Blaming himself for loss to Pavlik, Taylor’s looking forward to rematch
Steve Marcus
Former middleweight champion Jermain Taylor beats on a tire to build endurance, which his trainer says he lacked against Kelly Pavlik in September.
Monday, Jan. 21, 2008 | 2 a.m.
More on Pavlik vs. Taylor II
As Kelly Pavlik was staggering around the ring, woozy from Jermain Taylor’s relentless attack of punches, Lou DiBella could barely resist jumping into the ring and celebrating.
“I thought Kelly was out,” said DiBella, Taylor’s promoter, recalling the second round of September’s middleweight title fight in Atlantic City. “Kelly’s a man’s man to be able to get up after those shots.”
With DiBella holding himself back, Bob Arum, who promotes Pavlik, asked his matchmaker, Bruce Trampler, whether it was all over.
No, Trampler told him, Pavlik still has some fuel in the tank.
And he used it to forge the most improbable comeback in a championship fight in 2007, rallying to stop Taylor by seventh-round knockout in one of the most exciting middleweight fights in years.
“As the rounds went on, I think there was something in the back of Jermain’s mind making him wonder if he missed his chance by not finishing it off,” DiBella said.
Taylor, who immediately exercised his contractual option for a rematch, will try to reverse the result when he faces Pavlik at a catch weight of 166 pounds on Feb. 16 at the MGM Grand Garden Arena.
Taylor, preparing for the rematch at Johnny Tocco’s Gym downtown, was refreshingly candid in his analysis of the first fight.
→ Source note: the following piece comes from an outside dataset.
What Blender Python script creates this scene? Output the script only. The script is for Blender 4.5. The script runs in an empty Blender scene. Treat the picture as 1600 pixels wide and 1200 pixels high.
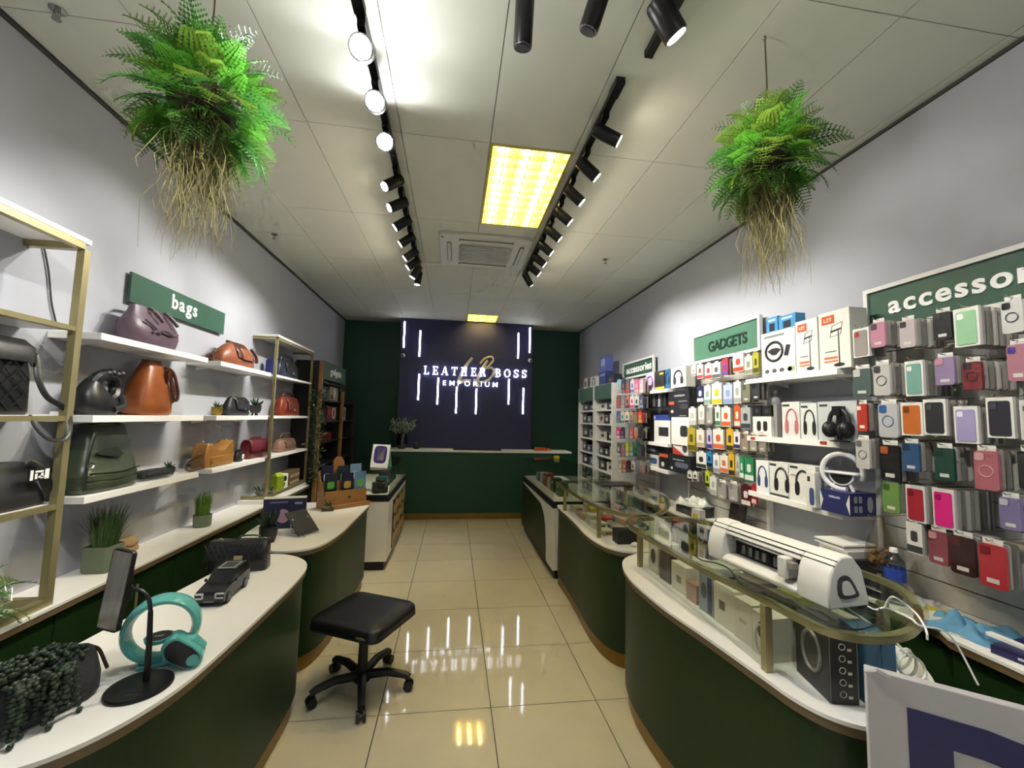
import bpy, math, random
from mathutils import Vector, Matrix
R = math.radians; PI = math.pi
rnd = random.Random(7)
SC = bpy.context.scene
COL = SC.collection

# ------------------------------------------------------------------ camera
F_PX, PITCH, YAW, ROLL, CAM_H = 651.147, 0.0808863, 0.1374072, 0.0246763, 1.6
fwd = Vector((math.sin(YAW)*math.cos(PITCH), math.cos(YAW)*math.cos(PITCH), math.sin(PITCH)))
rt0 = Vector((math.cos(YAW), -math.sin(YAW), 0)); up0 = rt0.cross(fwd)
CA = math.cos(ROLL)*rt0 + math.sin(ROLL)*up0
CB = -math.sin(ROLL)*rt0 + math.cos(ROLL)*up0
cam = bpy.data.cameras.new('camera'); camo = bpy.data.objects.new('camera', cam); COL.objects.link(camo)
cam.sensor_width = 36; cam.lens = 36*F_PX/1600; cam.clip_start = .02
camo.matrix_world = Matrix(((CA.x, CB.x, -fwd.x, 0), (CA.y, CB.y, -fwd.y, 0), (CA.z, CB.z, -fwd.z, CAM_H), (0, 0, 0, 1)))
SC.camera = camo

def at(px, py, x=None, y=None, z=None):
    """point of the room on a given plane, measured on the photograph"""
    d = (px-800)/F_PX*CA - (py-600)/F_PX*CB + fwd
    o = Vector((0, 0, CAM_H))
    t = (x/d.x) if x is not None else (y/d.y) if y is not None else ((z-CAM_H)/d.z)
    return o + t*d

# ------------------------------------------------------------------ world, exposure
w = bpy.data.worlds.new('mall_light'); SC.world = w; w.use_nodes = True
w.node_tree.nodes['Background'].inputs[0].default_value = (.80, .86, 1, 1)
w.node_tree.nodes['Background'].inputs[1].default_value = .22
vs = SC.view_settings
vs.view_transform = 'Standard'; vs.look = 'None'; vs.gamma = 1; vs.use_curve_mapping = False
vs.exposure = 1.22
SPOT_W = 33.5; TROFFER_E = 23.0
cy = SC.cycles
cy.max_bounces = 6; cy.diffuse_bounces = 3; cy.glossy_bounces = 3; cy.transmission_bounces = 3; cy.transparent_max_bounces = 12
cy.caustics_reflective = False; cy.caustics_refractive = False; cy.sample_clamp_indirect = 4; cy.use_adaptive_sampling = True; cy.adaptive_threshold = .08; cy.adaptive_min_samples = 12

# ------------------------------------------------------------------ materials
def lin(h):
    h = h.lstrip('#')
    v = [int(h[i:i+2], 16)/255 for i in (0, 2, 4)]
    return tuple(c/12.92 if c <= .04045 else ((c+.055)/1.055)**2.4 for c in v)
MATS = {}
def M(name, col, rough=.5, metal=0, var=.08, scale=30, bump=0, emit=0, spec=.5, stretch=None, sheen=0, coat=0):
    if name in MATS: return MATS[name]
    m = bpy.data.materials.new(name); m.use_nodes = True; nt = m.node_tree
    b = nt.nodes['Principled BSDF']; c = lin(col) if isinstance(col, str) else col
    b.inputs['Base Color'].default_value = (*c, 1)
    b.inputs['Roughness'].default_value = rough; b.inputs['Metallic'].default_value = metal
    b.inputs['Specular IOR Level'].default_value = spec
    if coat: b.inputs['Coat Weight'].default_value = coat; b.inputs['Coat Roughness'].default_value = .1
    if var or bump:
        tc = nt.nodes.new('ShaderNodeTexCoord'); mp = nt.nodes.new('ShaderNodeMapping')
        nt.links.new(tc.outputs['Object'], mp.inputs[0])
        if stretch: mp.inputs['Scale'].default_value = stretch
        n = nt.nodes.new('ShaderNodeTexNoise'); n.inputs['Scale'].default_value = scale; n.inputs['Detail'].default_value = 4
        nt.links.new(mp.outputs[0], n.inputs['Vector'])
        if var:
            r = nt.nodes.new('ShaderNodeMix'); r.data_type = 'RGBA'
            r.inputs[6].default_value = (*[v*(1-var*1.5) for v in c], 1)
            r.inputs[7].default_value = (*[min(1, v*(1+var*1.5)) for v in c], 1)
            nt.links.new(n.outputs['Fac'], r.inputs[0]); nt.links.new(r.outputs[2], b.inputs['Base Color'])
        if bump:
            bp = nt.nodes.new('ShaderNodeBump'); bp.inputs['Strength'].default_value = bump; bp.inputs['Distance'].default_value = .004
            nt.links.new(n.outputs['Fac'], bp.inputs['Height']); nt.links.new(bp.outputs[0], b.inputs['Normal'])
    if emit:
        b.inputs['Emission Color'].default_value = (*c, 1); b.inputs['Emission Strength'].default_value = emit
    MATS[name] = m
    return m
def P(hexc, rough=.45, var=.05):
    """plain printed or moulded surface of one colour"""
    return M('surface_%s_%d' % (hexc.lstrip('#'), int(rough*100)), hexc, rough, var=var)
def glass_mat(name, tint, fac=.06, rough=.02):
    if name in MATS: return MATS[name]
    m = bpy.data.materials.new(name); m.use_nodes = True; nt = m.node_tree; nt.nodes.clear()
    o = nt.nodes.new('ShaderNodeOutputMaterial'); mx = nt.nodes.new('ShaderNodeMixShader')
    t = nt.nodes.new('ShaderNodeBsdfTransparent'); g = nt.nodes.new('ShaderNodeBsdfGlossy'); fr = nt.nodes.new('ShaderNodeLayerWeight'); fr.inputs[0].default_value = .5
    pw_ = nt.nodes.new('ShaderNodeMath'); pw_.operation = 'POWER'; pw_.inputs[1].default_value = 4.5
    mth = nt.nodes.new('ShaderNodeMath'); mth.operation = 'MULTIPLY_ADD'; mth.inputs[1].default_value = .55; mth.inputs[2].default_value = fac; mth.use_clamp = True
    nt.links.new(fr.outputs['Facing'], pw_.inputs[0])
    t.inputs[0].default_value = (*lin(tint), 1); g.inputs['Roughness'].default_value = rough
    nt.links.new(pw_.outputs[0], mth.inputs[0]); nt.links.new(mth.outputs[0], mx.inputs[0])
    nt.links.new(t.outputs[0], mx.inputs[1]); nt.links.new(g.outputs[0], mx.inputs[2]); nt.links.new(mx.outputs[0], o.inputs[0])
    MATS[name] = m
    return m
def leaf_mat(name, col, var=.3, scale=20, trans=.4):
    if name in MATS: return MATS[name]
    m = M(name, col, .5, var=var, scale=scale); nt = m.node_tree; b = nt.nodes['Principled BSDF']; o = nt.nodes['Material Output']
    tr = nt.nodes.new('ShaderNodeBsdfTranslucent'); mx = nt.nodes.new('ShaderNodeMixShader'); mx.inputs[0].default_value = trans
    src = b.inputs['Base Color'].links[0].from_socket; nt.links.new(src, tr.inputs[0])
    nt.links.new(b.outputs[0], mx.inputs[1]); nt.links.new(tr.outputs[0], mx.inputs[2]); nt.links.new(mx.outputs[0], o.inputs[0])
    return m
def emit_mat(name, col, s):
    if name in MATS: return MATS[name]
    m = bpy.data.materials.new(name); m.use_nodes = True; nt = m.node_tree
    b = nt.nodes['Principled BSDF']; b.inputs['Base Color'].default_value = (*lin(col), 1)
    b.inputs['Emission Color'].default_value = (*lin(col), 1); b.inputs['Emission Strength'].default_value = s
    MATS[name] = m
    return m

m_wall = M('painted_wall', '#a6a8b0', .75, var=.02, scale=6, bump=.05)
m_ceil = M('ceiling_board', '#d2d3c9', .7, var=.02, scale=10)
m_joint = M('dark_joint', '#45443f', .9, var=0)
m_floor = M('polished_porcelain', '#d6cdb0', .05, var=.05, scale=5, spec=.6)
m_green = M('green_wall_paint', '#0f4230', .55, var=.06, scale=8)
m_navy = M('navy_panel', '#20244e', .45, var=.05, scale=8)
m_reed = M('green_laminate', '#1a3014', .42, var=.18, scale=14, stretch=(14, 14, .5), spec=.3)
m_white = M('white_laminate', '#eceae6', .32, var=.02, scale=12)
m_edge = M('brown_edging', '#6b5a3e', .5, var=.1)
m_kick = M('gold_kick_board', '#8a6a2a', .35, metal=.5, var=.08)
m_gold = M('brushed_gold', '#a0966e', .36, metal=.55, var=.06, scale=60, stretch=(1, 1, .1))
m_black = M('black_plastic', '#131314', .4, var=.04)
m_blackm = M('black_metal', '#1a1a1b', .35, metal=.4, var=.04)
m_dgrey = M('dark_grey_plastic', '#2e2f31', .5, var=.05)
m_wframe = M('white_frame', '#dcdcd8', .4, var=.02)
m_signg = M('sign_green', '#2f5443', .5, var=.03)
m_glass = glass_mat('clear_glass', '#fbfcf8', .02)
m_glassg = glass_mat('green_glass', '#f5f9f3', .03)
m_film = glass_mat('clear_film', '#fbfbfb', .04, .2)
m_chrome = M('chrome', '#b8b8b4', .2, metal=1, var=0)
m_slat = M('slat_board', '#b3b0a8', .5, var=.03)

# ------------------------------------------------------------------ mesh builder
class MB:
    def __init__(s): s.v = []; s.f = []; s.m = []; s.T = None
    def add(s, vs, fs, mi=0):
        k = len(s.v)
        for p in vs:
            p = Vector(p)
            s.v.append(s.T @ p if s.T is not None else p)
        for f in fs: s.f.append([i+k for i in f]); s.m.append(mi)
        return s
    def box(s, x0, x1, y0, y1, z0, z1, mi=0):
        return s.add([(x0,y0,z0),(x1,y0,z0),(x1,y1,z0),(x0,y1,z0),(x0,y0,z1),(x1,y0,z1),(x1,y1,z1),(x0,y1,z1)],
                     [(3,2,1,0),(4,5,6,7),(0,1,5,4),(1,2,6,5),(2,3,7,6),(3,0,4,7)], mi)
    def prism(s, o, z0, z1, mi=0, cap=True):
        n = len(o)
        fs = [(i, (i+1) % n, n+(i+1) % n, n+i) for i in range(n)]
        if cap: fs += [tuple(range(n-1, -1, -1)), tuple(range(n, 2*n))]
        return s.add([(x, y, z0) for x, y in o]+[(x, y, z1) for x, y in o], fs, mi)
    def loft(s, rings, cap=True, closed=False, mi=0):
        n = len(rings[0]); k = len(rings); vs = [p for r in rings for p in r]; fs = []
        for j in range(k if closed else k-1):
            a, b = j*n, ((j+1) % k)*n
            fs += [(a+i, a+(i+1) % n, b+(i+1) % n, b+i) for i in range(n)]
        if cap and not closed: fs += [tuple(range(n-1, -1, -1)), tuple(range((k-1)*n, k*n))]
        return s.add(vs, fs, mi)
    def lathe(s, prof, n=20, c=(0, 0, 0), mi=0, cap=True):
        return s.loft([[(c[0]+r*math.cos(2*PI*i/n), c[1]+r*math.sin(2*PI*i/n), c[2]+z) for i in range(n)] for r, z in prof], cap, mi=mi)
    def tube(s, pts, r, n=8, closed=False, mi=0, flat=1.0):
        pts = [Vector(p) for p in pts]; k = len(pts); rings = []; prev = None
        for i in range(k):
            a = pts[i-1] if (i or closed) else pts[i]; b = pts[(i+1) % k] if (i < k-1 or closed) else pts[i]
            t = (b-a).normalized()
            if prev is None:
                u = t.orthogonal().normalized() if abs(t.z) > .98 else Vector((0, 0, 1)).cross(t).normalized()
            else:
                u = (prev - prev.dot(t)*t)
                u = u.normalized() if u.length > 1e-6 else t.orthogonal().normalized()
            prev = u; v = t.cross(u); rr = r[i] if isinstance(r, (list, tuple)) else r
            rings.append([pts[i]+rr*(math.cos(2*PI*q/n)*u*flat+math.sin(2*PI*q/n)*v) for q in range(n)])
        return s.loft(rings, True, closed, mi)
    def cyl(s, a, b, r, n=16, mi=0): return s.tube([a, b], r, n, mi=mi)
    def ball(s, c, rx, ry=None, rz=None, n=12, k=8, mi=0):
        ry = ry or rx; rz = rz or rx
        return s.loft([[(c[0]+rx*math.sin(PI*(j+.02)/(k+.04))*math.cos(2*PI*i/n), c[1]+ry*math.sin(PI*(j+.02)/(k+.04))*math.sin(2*PI*i/n), c[2]-rz*math.cos(PI*(j+.02)/(k+.04))) for i in range(n)] for j in range(k+1)], mi=mi)
    def mesh(s, name, smooth=None):
        me = bpy.data.meshes.new(name); me.from_pydata([tuple(p) for p in s.v], [], s.f)
        if any(s.m): me.polygons.foreach_set('material_index', s.m)
        if smooth:
            me.polygons.foreach_set('use_smooth', [True]*len(me.polygons)); me.set_sharp_from_angle(angle=R(smooth))
        me.update(); return me
    def build(s, name, mat, parent=None, smooth=35, bev=0):
        return put(name, s.mesh(name, smooth), mat, parent, bev)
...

He acknowledged he had become complacent in his role as world middleweight champion — a title he earned by beating Bernard Hopkins twice in 2005 in Las Vegas — and didn’t train hard enough for Pavlik.
“It’s different getting your butt kicked when you’re not in shape than when you gave it all you got,” Taylor said. “If you gave it all you got and you get your butt kicked, you can hold your head up high. My head is low right now because I feel like I cheated myself. I knew what it took to get there, and I stopped doing it.”
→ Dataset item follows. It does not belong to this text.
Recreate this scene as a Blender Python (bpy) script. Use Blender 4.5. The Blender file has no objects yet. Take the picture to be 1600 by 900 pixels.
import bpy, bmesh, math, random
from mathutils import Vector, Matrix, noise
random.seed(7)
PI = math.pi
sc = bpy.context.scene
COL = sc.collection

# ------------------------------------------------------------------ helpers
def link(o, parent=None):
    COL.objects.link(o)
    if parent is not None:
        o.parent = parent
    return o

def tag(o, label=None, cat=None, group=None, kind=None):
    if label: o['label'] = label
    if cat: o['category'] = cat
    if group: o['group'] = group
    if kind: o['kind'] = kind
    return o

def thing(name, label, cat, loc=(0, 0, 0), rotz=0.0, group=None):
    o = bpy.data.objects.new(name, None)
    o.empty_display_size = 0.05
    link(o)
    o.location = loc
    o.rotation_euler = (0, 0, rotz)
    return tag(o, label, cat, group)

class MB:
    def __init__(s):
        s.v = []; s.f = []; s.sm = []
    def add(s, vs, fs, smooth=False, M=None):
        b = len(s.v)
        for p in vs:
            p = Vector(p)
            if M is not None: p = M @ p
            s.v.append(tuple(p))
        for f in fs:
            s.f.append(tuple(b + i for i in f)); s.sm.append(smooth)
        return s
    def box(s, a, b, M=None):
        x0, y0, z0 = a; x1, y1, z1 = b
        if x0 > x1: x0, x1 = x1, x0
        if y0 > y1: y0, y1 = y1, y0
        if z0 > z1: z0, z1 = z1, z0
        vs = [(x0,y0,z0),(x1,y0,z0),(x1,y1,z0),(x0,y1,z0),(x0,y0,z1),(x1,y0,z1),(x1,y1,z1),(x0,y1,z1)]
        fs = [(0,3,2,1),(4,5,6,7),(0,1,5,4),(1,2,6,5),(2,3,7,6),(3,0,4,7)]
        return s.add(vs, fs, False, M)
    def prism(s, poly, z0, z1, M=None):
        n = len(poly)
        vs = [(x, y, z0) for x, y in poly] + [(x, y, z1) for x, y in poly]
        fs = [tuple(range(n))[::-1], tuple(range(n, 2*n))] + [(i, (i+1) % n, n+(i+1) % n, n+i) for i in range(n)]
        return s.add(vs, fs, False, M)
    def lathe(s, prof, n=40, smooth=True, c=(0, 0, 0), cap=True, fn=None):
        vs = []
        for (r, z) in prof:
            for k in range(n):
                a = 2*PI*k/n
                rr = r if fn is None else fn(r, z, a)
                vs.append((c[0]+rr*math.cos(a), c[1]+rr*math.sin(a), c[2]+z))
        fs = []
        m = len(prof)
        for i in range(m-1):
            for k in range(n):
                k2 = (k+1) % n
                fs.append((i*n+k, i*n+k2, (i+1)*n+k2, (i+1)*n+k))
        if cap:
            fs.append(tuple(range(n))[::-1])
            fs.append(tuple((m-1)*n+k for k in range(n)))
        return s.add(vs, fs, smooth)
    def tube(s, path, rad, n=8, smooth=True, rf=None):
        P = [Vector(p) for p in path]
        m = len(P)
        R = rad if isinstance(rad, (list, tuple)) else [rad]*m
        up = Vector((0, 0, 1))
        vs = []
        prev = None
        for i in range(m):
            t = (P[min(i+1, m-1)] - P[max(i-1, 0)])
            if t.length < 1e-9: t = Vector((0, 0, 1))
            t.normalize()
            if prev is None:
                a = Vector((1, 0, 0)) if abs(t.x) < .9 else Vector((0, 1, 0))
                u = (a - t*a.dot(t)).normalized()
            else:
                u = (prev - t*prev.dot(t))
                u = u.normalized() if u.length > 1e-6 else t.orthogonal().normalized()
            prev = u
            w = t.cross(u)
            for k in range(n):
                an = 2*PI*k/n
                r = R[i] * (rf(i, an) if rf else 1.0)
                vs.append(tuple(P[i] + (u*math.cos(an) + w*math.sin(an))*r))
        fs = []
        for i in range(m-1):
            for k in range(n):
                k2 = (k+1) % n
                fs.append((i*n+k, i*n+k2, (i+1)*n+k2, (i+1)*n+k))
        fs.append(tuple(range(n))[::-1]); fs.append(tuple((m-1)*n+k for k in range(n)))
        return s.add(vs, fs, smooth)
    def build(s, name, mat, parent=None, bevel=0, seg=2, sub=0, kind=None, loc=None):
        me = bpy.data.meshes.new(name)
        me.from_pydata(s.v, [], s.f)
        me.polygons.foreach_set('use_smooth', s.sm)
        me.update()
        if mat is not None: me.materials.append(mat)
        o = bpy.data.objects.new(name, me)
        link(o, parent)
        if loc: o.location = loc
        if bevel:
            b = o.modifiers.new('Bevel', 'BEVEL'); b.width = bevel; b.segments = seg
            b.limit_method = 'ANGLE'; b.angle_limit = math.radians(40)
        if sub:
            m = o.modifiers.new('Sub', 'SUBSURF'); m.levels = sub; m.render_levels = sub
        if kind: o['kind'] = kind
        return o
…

The outcome was particularly frustrating for Taylor because he had come so close to defending his belts with an early stoppage at Boardwalk Hall.
“I had him out of there,” Taylor said. “I don’t make excuses. You never hear me say anything about the fight should have been stopped or anything like that. But he was out of there. He was holding on to me.”
After the fight, Taylor parted ways with Emanuel Steward, reinstating Ozell Nelson as his lead trainer.
Nelson, who has been with Taylor since his amateur boxing days in his home state of Arkansas, declared that improving Taylor’s stamina would be his top priority.
“Talking with Jermain after the fight, and then knowing what I saw when Jermain got tired, I knew what was wrong,” Nelson said. “It was endurance. I knew what it was, and I knew we could fix it.”
Nelson has Taylor running hills and on the track as well as on the treadmill, he said, along with heavy sparring and some unconventional techniques.
In one exercise, he fires tennis balls at Taylor like a human pitching machine, forcing the boxer to dodge them as if they were punches. Another method, one Nelson learned from veteran trainer Dickie Wood, entails whacking a jumbo tire with a sledgehammer.
“It gives you muscle and endurance,” Taylor said. “If I had the endurance, I wouldn’t have gotten tired. I would have finished him.”
The rematch has the makings of another thriller, DiBella said, because Pavlik’s aggressive style brings out Taylor’s brawling instincts.
“If they fought 10 times, I believe the outcome of the fight would be in doubt every one of those times,” DiBella said. “Jermain is more of a boxer, but these guys can’t help it. Once they get toe to toe, someone is going to get hurt. I just happen to think that this time, it’s going to be the other guy.”